## BEGIN
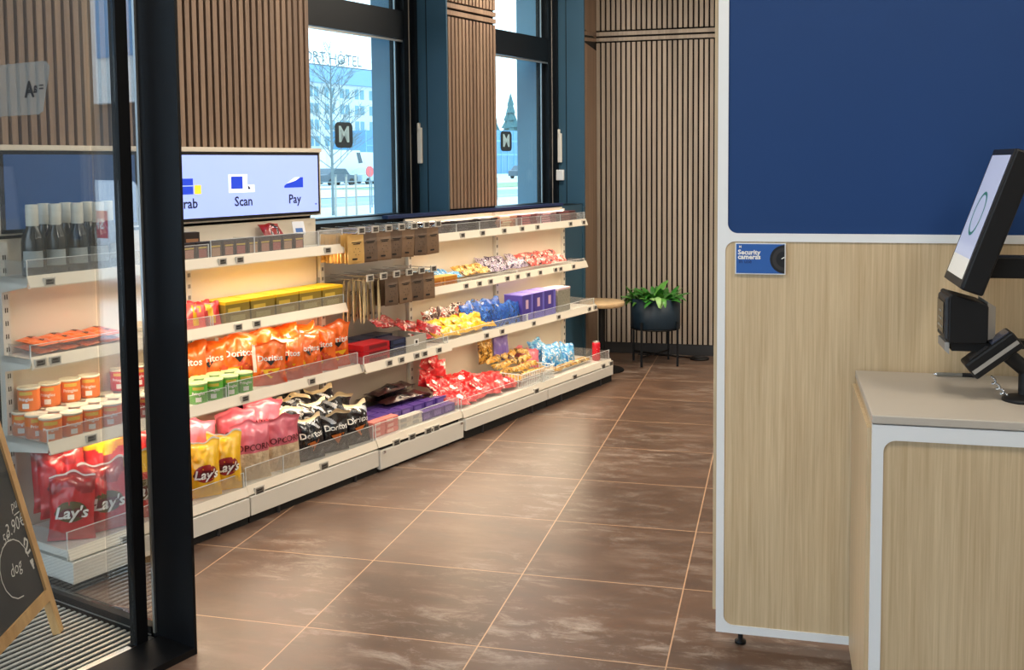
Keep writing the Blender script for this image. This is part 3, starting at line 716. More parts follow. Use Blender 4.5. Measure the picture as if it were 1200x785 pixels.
# ---- left bay: flat orange packs
for q in range(2):
    pass
BF = [flow('snack_pack', .20, .085, .022, 1.3+k, K_ORA, K_DORA, 'BiFi', C_BLK) for k in range(2)]
k = 0
for row, t_ in enumerate((.175, .105)):
    for i in range(4):
        for lv in range(2):
            s_ = -2.235+.095*i
            put(BF[k % 2], s_, t_-.0, Z2+.047+.026*lv+.004*row, 'orange snack pack lying on the second shelf, %s stack from left, %s row, %s' % (ORD[i], ('front', 'back')[row], ('bottom', 'top')[lv]),
                'snack pack', 'flat orange snack packs', rnd(-.1, .1)+.25, -PI/2+.12, sc=(.48, 1, 1.)); k += 1
# ---- left bay: orange and red cans
LIDW = mat('white_plastic_lid', (226, 218, 196), .4); CO = mat('can_orange', (232, 116, 34), .35, vary=.2); CR = mat('can_red', (204, 34, 44), .35, vary=.2); CG = mat('can_green', (96, 178, 62), .35, vary=.25); LIDG = mat('pale_green_lid', (190, 214, 150), .4)
co_ = can('snack_can', CO, LIDW); cr_ = can('snack_can', CR, LIDW); cg_ = can('snack_can', CG, LIDG)
TS3 = Z3+.0355
for row, t_ in enumerate((.235, .148, .066)):
    for i in range(6):
        red = i >= 4
        put(cr_ if red else co_, -2.29+.0865*i, t_, TS3, '%s snack can with white lid, %s from left in the %s row, lower layer' % ('red' if red else 'orange', ORD[i], ('front', 'middle', 'back')[row]), 'can', 'small snack cans behind the door glass', FACE+rnd(-.3, .3))
for i in range(6):
    red = i >= 4
    put(cr_ if red else co_, -2.27+.0865*i+(.06 if red else 0), .075, TS3+.0905, '%s snack can with white lid, %s from left on the upper layer' % ('red' if red else 'orange', ORD[i]), 'can', 'small snack cans behind the door glass', FACE+rnd(-.3, .3))
for row, t_ in enumerate((.235, .148)):
    for i in range(4):
        put(cg_, -1.60+.0865*i, t_, TS3, 'green snack can with pale lid beside the orange chip bags, %s from left, %s row' % (ORD[i], ('front', 'back')[row]), 'can', 'small green snack cans', FACE+rnd(-.3, .3))
# ---- left bay: red chip bags
LB = [lays('chip_bag', K_RED, K_YEL if k == 2 else K_DRED, 2.1+k*1.3, C_OLV) for k in range(3)]
TSB = ZB+.034
k = 0
for (s_, t_, z_, yw, ti, sc, lb) in ((-2.265, .30, .0, -.7, -.12, 1.0, 'front row, first from left'), (-2.125, .325, 0, -.35, -.10, 1.05, 'front row, second from left'), (-1.975, .325, 0, -.30, -.08, 1.08, 'front row, third from left'), (-1.82, .32, 0, -.3, -.08, 1.05, 'front row, fourth from left'),
                                  (-2.23, .215, .07, -.3, -.1, 1.1, 'middle row, first from left'), (-2.06, .225, .07, -.2, -.12, 1.1, 'middle row, second from left'), (-1.88, .22, .05, -.3, -.1, 1.1, 'middle row, third from left'),
                                  (-2.2, .12, .07, -.2, -.06, 1.1, 'back row, first from left'), (-2.0, .12, .08, -.2, -.06, 1.1, 'back row, second from left')):
    put(LB[k % 3], s_, t_, TSB+z_, 'red potato chip bag on base shelf behind the glass, ' + lb, 'chip bag', 'red chip bags on the base shelf', yw, ti, rnd(-.08, .08), sc); k += 1
# ---- screen bay, top shelf: little upright cartons
PK = [carton('snack_carton', .058, .05, .072, mat('carton_dark_%d' % q, cc, .45), mat('carton_black', (22, 18, 18), .5), [(.12, .62, -.38, .38, mat('carton_print_%d' % q, c2, .5)), (.66, .76, -.4, .4, C_GOLD)]) for q, (cc, c2) in enumerate((((64, 34, 30), (186, 130, 110)), ((54, 30, 34), (176, 96, 90)), ((60, 40, 30), (190, 150, 120))))]
for i in range(10):
    put(PK[i % 3], -1.575+.0735*i, .155, Z1+.0355, 'small dark snack carton upright on the top shelf, %s from the door post' % ORD[i], 'carton', 'dark cartons below the lit screen', rnd(-.12, .12)-.1)
cx1 = carton('snack_carton', .07, .045, .115, mat('carton_brownblack', (40, 26, 22), .45), None, [(.3, .75, -.4, .4, mat('carton_tan', (170, 120, 84), .5))])
put(cx1, -1.49, .085, Z1+.0355, 'tall dark carton behind the row below the lit screen', 'carton', None, -.3)
cx2 = flow('snack_pack', .12, .085, .03, 4.4, K_DRED, K_BLK)
put(cx2, -.985, .09, Z1+.10, 'dark red pack lying on top of the small cartons', 'snack pack', None, -.1, -.75)
cd = carton('info_card', .06, .004, .075, mat('card_white', (226, 228, 232), .5), None, [(.2, .5, -.3, .3, mat('card_blue', (60, 110, 180), .5))])
put(cd, -.815, .09, Z1+.095, 'small white card leaning at the end of the carton row', 'card', None, -.5, -.5)
# ---- second shelf: red packets and yellow boxes
rp = [flow('snack_pack', .10, .115, .03, 5.1+q, K_RED if q else K_CORAL, K_YEL) for q in range(2)]
for i, (s_, t_, ti) in enumerate(((-1.545, .165, -.25), (-1.46, .165, -.3), (-1.56, .10, -.2), (-1.465, .105, -.2))):
    put(rp[i % 2], s_, t_, Z2+.036, 'red and yellow packet beside the yellow boxes, %s row, %s' % (('front', 'back')[i//2], ('left', 'right')[i % 2]), 'packet', 'red and yellow packets', -.4, ti)
YB_ = mat('carton_yellow', (236, 190, 30), .4, vary=.15); YO = mat('carton_olive', (146, 122, 40), .5)
yb = carton('snack_box', .147, .15, .098, YO, YB_, [(.1, .35, -.3, .3, mat('carton_olive_pale', (176, 158, 90), .5)), (.5, .7, -.4, .1, C_GOLD)], True)
for i in range(5): put(yb, -1.325+.157*i, .115, Z2+.0355, 'yellow lidded box on the second shelf, %s from the left' % ORD[i], 'box', 'row of yellow lidded boxes', rnd(-.03, .03))
# ---- third shelf: orange chip bags
DO = [doritos('chip_bag', 1.7+1.9*k, False) for k in range(4)]
lst = ((-1.19, .245, -.55, -.18, .92, 'front row, first from left'), (-1.07, .225, -.75, -.12, .95, 'front row, second from left'), (-.95, .245, -.30, -.16, .98, 'front row, third from left'), (-.83, .22, -.7, -.1, .98, 'front row, fourth from left'), (-.72, .215, -.22, -.05, 1.06, 'front row, fifth from left'),
       (-1.53, .075, -.62, -.12, 1.08, 'back row, first from left'), (-1.40, .085, -.62, -.15, 1.05, 'back row, second from left'), (-1.27, .13, -.5, -.2, 1.1, 'back row, third from left'), (-1.12, .13, -.5, -.15, 1.1, 'back row, fourth from left'), (-.98, .12, -.5, -.12, 1.12, 'back row, fifth from left'), (-.84, .11, -.4, -.1, 1.05, 'back row, sixth from left'))
for k, (s_, t_, yw, ti, sc, lb) in enumerate(lst):
    put(DO[k % 4], s_, t_, TS3, 'orange tortilla chip bag on the third shelf, ' + lb, 'chip bag', 'orange chip bags on the third shelf', yw, ti, rnd(-.06, .06), sc)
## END
**PROBLEM DESCRIPTION**:
Output an exact copy of the material, with the pictures removed.

**SOLUTION TO THIS TASK**:
Keep writing the Blender script for this image. This is part 3, starting at line 716. More parts follow. Use Blender 4.5. Measure the picture as if it were 1200x785 pixels.
# ---- left bay: flat orange packs
for q in range(2):
    pass
BF = [flow('snack_pack', .20, .085, .022, 1.3+k, K_ORA, K_DORA, 'BiFi', C_BLK) for k in range(2)]
k = 0
for row, t_ in enumerate((.175, .105)):
    for i in range(4):
        for lv in range(2):
            s_ = -2.235+.095*i
            put(BF[k % 2], s_, t_-.0, Z2+.047+.026*lv+.004*row, 'orange snack pack lying on the second shelf, %s stack from left, %s row, %s' % (ORD[i], ('front', 'back')[row], ('bottom', 'top')[lv]),
                'snack pack', 'flat orange snack packs', rnd(-.1, .1)+.25, -PI/2+.12, sc=(.48, 1, 1.)); k += 1
# ---- left bay: orange and red cans
LIDW = mat('white_plastic_lid', (226, 218, 196), .4); CO = mat('can_orange', (232, 116, 34), .35, vary=.2); CR = mat('can_red', (204, 34, 44), .35, vary=.2); CG = mat('can_green', (96, 178, 62), .35, vary=.25); LIDG = mat('pale_green_lid', (190, 214, 150), .4)
co_ = can('snack_can', CO, LIDW); cr_ = can('snack_can', CR, LIDW); cg_ = can('snack_can', CG, LIDG)
TS3 = Z3+.0355
for row, t_ in enumerate((.235, .148, .066)):
    for i in range(6):
        red = i >= 4
        put(cr_ if red else co_, -2.29+.0865*i, t_, TS3, '%s snack can with white lid, %s from left in the %s row, lower layer' % ('red' if red else 'orange', ORD[i], ('front', 'middle', 'back')[row]), 'can', 'small snack cans behind the door glass', FACE+rnd(-.3, .3))
for i in range(6):
    red = i >= 4
    put(cr_ if red else co_, -2.27+.0865*i+(.06 if red else 0), .075, TS3+.0905, '%s snack can with white lid, %s from left on the upper layer' % ('red' if red else 'orange', ORD[i]), 'can', 'small snack cans behind the door glass', FACE+rnd(-.3, .3))
for row, t_ in enumerate((.235, .148)):
    for i in range(4):
        put(cg_, -1.60+.0865*i, t_, TS3, 'green snack can with pale lid beside the orange chip bags, %s from left, %s row' % (ORD[i], ('front', 'back')[row]), 'can', 'small green snack cans', FACE+rnd(-.3, .3))
# ---- left bay: red chip bags
LB = [lays('chip_bag', K_RED, K_YEL if k == 2 else K_DRED, 2.1+k*1.3, C_OLV) for k in range(3)]
TSB = ZB+.034
k = 0
for (s_, t_, z_, yw, ti, sc, lb) in ((-2.265, .30, .0, -.7, -.12, 1.0, 'front row, first from left'), (-2.125, .325, 0, -.35, -.10, 1.05, 'front row, second from left'), (-1.975, .325, 0, -.30, -.08, 1.08, 'front row, third from left'), (-1.82, .32, 0, -.3, -.08, 1.05, 'front row, fourth from left'),
                                  (-2.23, .215, .07, -.3, -.1, 1.1, 'middle row, first from left'), (-2.06, .225, .07, -.2, -.12, 1.1, 'middle row, second from left'), (-1.88, .22, .05, -.3, -.1, 1.1, 'middle row, third from left'),
                                  (-2.2, .12, .07, -.2, -.06, 1.1, 'back row, first from left'), (-2.0, .12, .08, -.2, -.06, 1.1, 'back row, second from left')):
    put(LB[k % 3], s_, t_, TSB+z_, 'red potato chip bag on base shelf behind the glass, ' + lb, 'chip bag', 'red chip bags on the base shelf', yw, ti, rnd(-.08, .08), sc); k += 1
# ---- screen bay, top shelf: little upright cartons
PK = [carton('snack_carton', .058, .05, .072, mat('carton_dark_%d' % q, cc, .45), mat('carton_black', (22, 18, 18), .5), [(.12, .62, -.38, .38, mat('carton_print_%d' % q, c2, .5)), (.66, .76, -.4, .4, C_GOLD)]) for q, (cc, c2) in enumerate((((64, 34, 30), (186, 130, 110)), ((54, 30, 34), (176, 96, 90)), ((60, 40, 30), (190, 150, 120))))]
for i in range(10):
    put(PK[i % 3], -1.575+.0735*i, .155, Z1+.0355, 'small dark snack carton upright on the top shelf, %s from the door post' % ORD[i], 'carton', 'dark cartons below the lit screen', rnd(-.12, .12)-.1)
cx1 = carton('snack_carton', .07, .045, .115, mat('carton_brownblack', (40, 26, 22), .45), None, [(.3, .75, -.4, .4, mat('carton_tan', (170, 120, 84), .5))])
put(cx1, -1.49, .085, Z1+.0355, 'tall dark carton behind the row below the lit screen', 'carton', None, -.3)
cx2 = flow('snack_pack', .12, .085, .03, 4.4, K_DRED, K_BLK)
put(cx2, -.985, .09, Z1+.10, 'dark red pack lying on top of the small cartons', 'snack pack', None, -.1, -.75)
cd = carton('info_card', .06, .004, .075, mat('card_white', (226, 228, 232), .5), None, [(.2, .5, -.3, .3, mat('card_blue', (60, 110, 180), .5))])
put(cd, -.815, .09, Z1+.095, 'small white card leaning at the end of the carton row', 'card', None, -.5, -.5)
# ---- second shelf: red packets and yellow boxes
rp = [flow('snack_pack', .10, .115, .03, 5.1+q, K_RED if q else K_CORAL, K_YEL) for q in range(2)]
for i, (s_, t_, ti) in enumerate(((-1.545, .165, -.25), (-1.46, .165, -.3), (-1.56, .10, -.2), (-1.465, .105, -.2))):
    put(rp[i % 2], s_, t_, Z2+.036, 'red and yellow packet beside the yellow boxes, %s row, %s' % (('front', 'back')[i//2], ('left', 'right')[i % 2]), 'packet', 'red and yellow packets', -.4, ti)
YB_ = mat('carton_yellow', (236, 190, 30), .4, vary=.15); YO = mat('carton_olive', (146, 122, 40), .5)
yb = carton('snack_box', .147, .15, .098, YO, YB_, [(.1, .35, -.3, .3, mat('carton_olive_pale', (176, 158, 90), .5)), (.5, .7, -.4, .1, C_GOLD)], True)
for i in range(5): put(yb, -1.325+.157*i, .115, Z2+.0355, 'yellow lidded box on the second shelf, %s from the left' % ORD[i], 'box', 'row of yellow lidded boxes', rnd(-.03, .03))
# ---- third shelf: orange chip bags
DO = [doritos('chip_bag', 1.7+1.9*k, False) for k in range(4)]
lst = ((-1.19, .245, -.55, -.18, .92, 'front row, first from left'), (-1.07, .225, -.75, -.12, .95, 'front row, second from left'), (-.95, .245, -.30, -.16, .98, 'front row, third from left'), (-.83, .22, -.7, -.1, .98, 'front row, fourth from left'), (-.72, .215, -.22, -.05, 1.06, 'front row, fifth from left'),
       (-1.53, .075, -.62, -.12, 1.08, 'back row, first from left'), (-1.40, .085, -.62, -.15, 1.05, 'back row, second from left'), (-1.27, .13, -.5, -.2, 1.1, 'back row, third from left'), (-1.12, .13, -.5, -.15, 1.1, 'back row, fourth from left'), (-.98, .12, -.5, -.12, 1.12, 'back row, fifth from left'), (-.84, .11, -.4, -.1, 1.05, 'back row, sixth from left'))
for k, (s_, t_, yw, ti, sc, lb) in enumerate(lst):
    put(DO[k % 4], s_, t_, TS3, 'orange tortilla chip bag on the third shelf, ' + lb, 'chip bag', 'orange chip bags on the third shelf', yw, ti, rnd(-.06, .06), sc)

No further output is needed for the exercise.